The winner of the 35th America’s Cup will be decided in the next five days. But how does it actually feel to head out on the water as a participant? Oracle Team USA skipper Jimmy Spithill sets the scene...

As you read this, we’ll be about half-way through the decisive America’s Cup Match in Bermuda, so I wanted to use this column to write about what it feels like on the day, and let you in on what that sensation of heading out to the racecourse is like.

It’s a moment of truth. It’s quite humbling to realise that years of work will all come down to a handful of 20-minute races. And because it’s the America’s Cup, and we’re the defending champions, it’s all on the line. We either win again or we lose the Cup.

This will be my sixth America’s Cup. It’s been 18 years since Syd Fischer gave me and a bunch of other young guys an opportunity to get our feet wet in this game with Young Australia in the 1999/2000 Louis Vuitton Cup.

We didn’t really have any pressure on us to win then. Expectations weren’t that high as we were sailing with old, slower equipment. We were never going to win, which allowed us to sail fearlessly against some of the biggest names in the game.

I think that was a great lesson and it’s shaped the way we approach racing to this day, especially in these boats. So when we push off from the dock, all six of the sailors on board, and indeed our whole team, will approach the race with the confidence that we’ve done our work, we’re prepared and we have an opportunity to win.

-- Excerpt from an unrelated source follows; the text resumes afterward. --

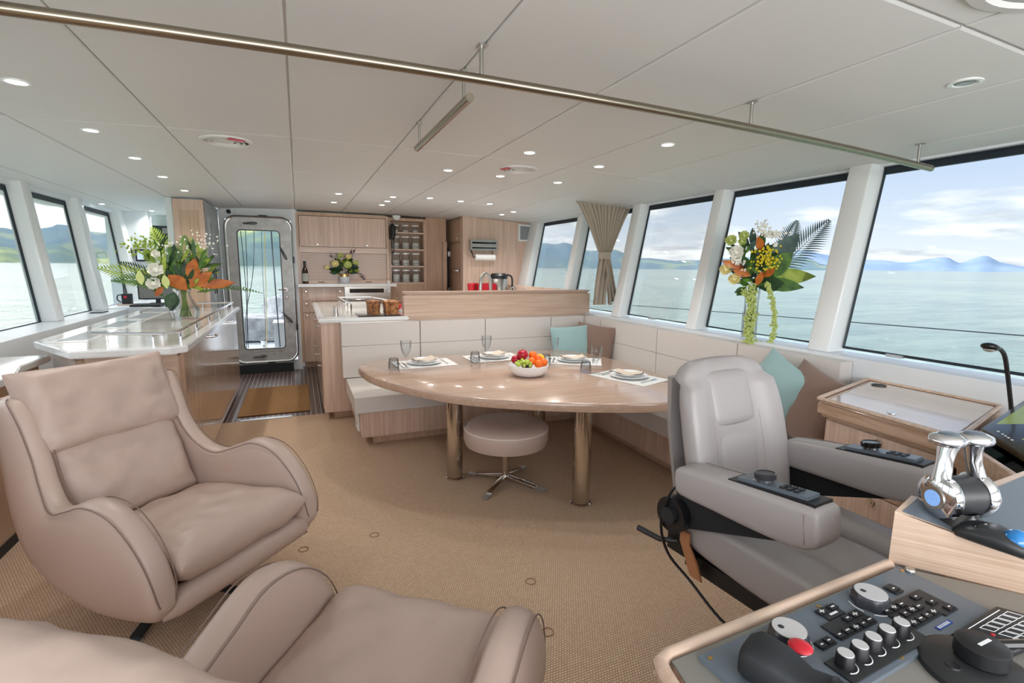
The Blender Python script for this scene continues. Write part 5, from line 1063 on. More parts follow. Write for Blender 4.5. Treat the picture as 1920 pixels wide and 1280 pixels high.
ks = [(1717, 1118), (1747, 1127), (1779, 1137)]; b4 = blockpx(ks, .010)
for i, k in enumerate(ks): keyat(*k, b4, mark=1)
ks = [(1675, 1103)]; b5 = blockpx(ks, .012); keyat(1675, 1103, b5, w=.024, mark=1)
ks = [(1554, 1200), (1541, 1208)]; b6 = blockpx(ks, .008)
for i, k in enumerate(ks): keyat(*k, b6, mark=1, w=.015)
kn = [(1688, 1187), (1661, 1200), (1635, 1215), (1610, 1231), (1583, 1247)]
L_ = [loc(a, b, .010) for a, b in kn]; b7 = block(((L_[0][0]+L_[-1][0])/2+.004, (L_[0][1]+L_[-1][1])/2+.006), L_[0][0]-L_[-1][0]+.055, .045)
def arc(x, y, r, a0, a1, z): return MB().tube([(x+r*math.cos(math.radians(a)), y+r*math.sin(math.radians(a)), z) for a in range(a0, a1+1, 15)], .0009, 4)
for i, (x, y) in enumerate(L_):
    o = kbuild('rotary_knob', MB().lathe([(.0135, .0), (.0128, .019), (.0115, .021)], (x, y, .011), 22), 'key', t)
    kbuild('cap', MB().lathe([(.0116, 0), (.011, .001), (0, .001)], (x, y, .032), 22), 'knob_face', o); kbuild('scale_arc', arc(x, y, .018, -40, 130, .0114), 'ink', t)
for px, py in ((1633, 1110), (1480, 1178)):
    x, y = loc(px, py, .030)
    m = MB(); pr_ = []
    for k in range(24):
        a = 2*PI*k/24; q = 1 + .05*(1 if k % 4 < 2 else -1); pr_.append((math.cos(a)*q, math.sin(a)*q))
    m.loft([[(x+a*r, y+b*r, z) for a, b in pr_] for r, z in ((.030, .008), (.029, .024), (.026, .030))]); o = kbuild('rotary_knob', m, 'knob_side', t)
    kbuild('cap', MB().lathe([(.0262, 0), (.026, .0015), (0, .0018)], (x, y, .030), 28), 'knob_face', o); kbuild('dimple', MB().lathe([(.005, 0), (.003, .0006), (0, .0003)], (x-.010, y-.008, .0318), 12), 'knob_side', o)
    kbuild('scale_arc', arc(x, y, .036, -30, 60, .0086).tube([(x+.036*math.cos(math.radians(a)), y+.036*math.sin(math.radians(a)), .0086) for a in range(80, 150, 12)], .0009, 4).tube([(x+.036*math.cos(math.radians(a)), y+.036*math.sin(math.radians(a)), .0086) for a in range(165, 215, 12)], .0009, 4), 'ink', t)
x, y = loc(1770, 1170, .010); kbuild('name_strip', MB().box(x-.022, x+.022, y-.004, y+.004, .008, .0095, .001, 1), 'blue', t); mm = MB()
for k in range(6): mm.box(x-.018+k*.006, x-.0145+k*.006, y-.0026, y+.0026, .0095, .0099)
kbuild('marking', mm, 'ink', t)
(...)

Then it’s a matter of executing what we’ve practiced, and being open to adapting to circumstances one race at a time. That’s possibly the most important part of all. At the 2013 America's Cup, the only reason we won after falling behind 1-8 was because we kept on improving right through to the very last race.

We stayed open to new ideas and pushed our shore crew, designers and sailors to the limit as we developed. We refused to believe it was over and pulled each other tighter together as the pressure came on. Hopefully we don’t need to be pushed to match point again before we start winning races this time but it’s good to know that if we are we can still come back!

As athletes and as a sports team, we make a big effort to try to make race day like any other day. We’ll have had simulated race days, so we know the schedule down to the last minute. We try to insulate ourselves as much as possible from the hype and distraction that comes with an America’s Cup race day.

But the truth is, it’s impossible to completely put the blinkers on. Our base will have friends and family there to cheer us on. Partners and sponsors who have supported us over the last three years will be on site as well. You don’t have that on practice day! But that support can be extremely powerful and motivating and the lads rise when it’s there.

We know it’s different. We know it’s special. And we know the pressure to perform is heightened on race day. And honestly, I love it. I think if you’ve gotten to this point in an America’s Cup team, regardless of your role, this is exactly why you get out of bed every day. It’s an addiction.

I always tell the guys to soak it up and enjoy it because that’s a big part of why we do this too. Not many people earn the right to race for the America’s Cup. It’s a very special opportunity to be representing all our teammates, so let the battle begin and don’t leave anything in the tank.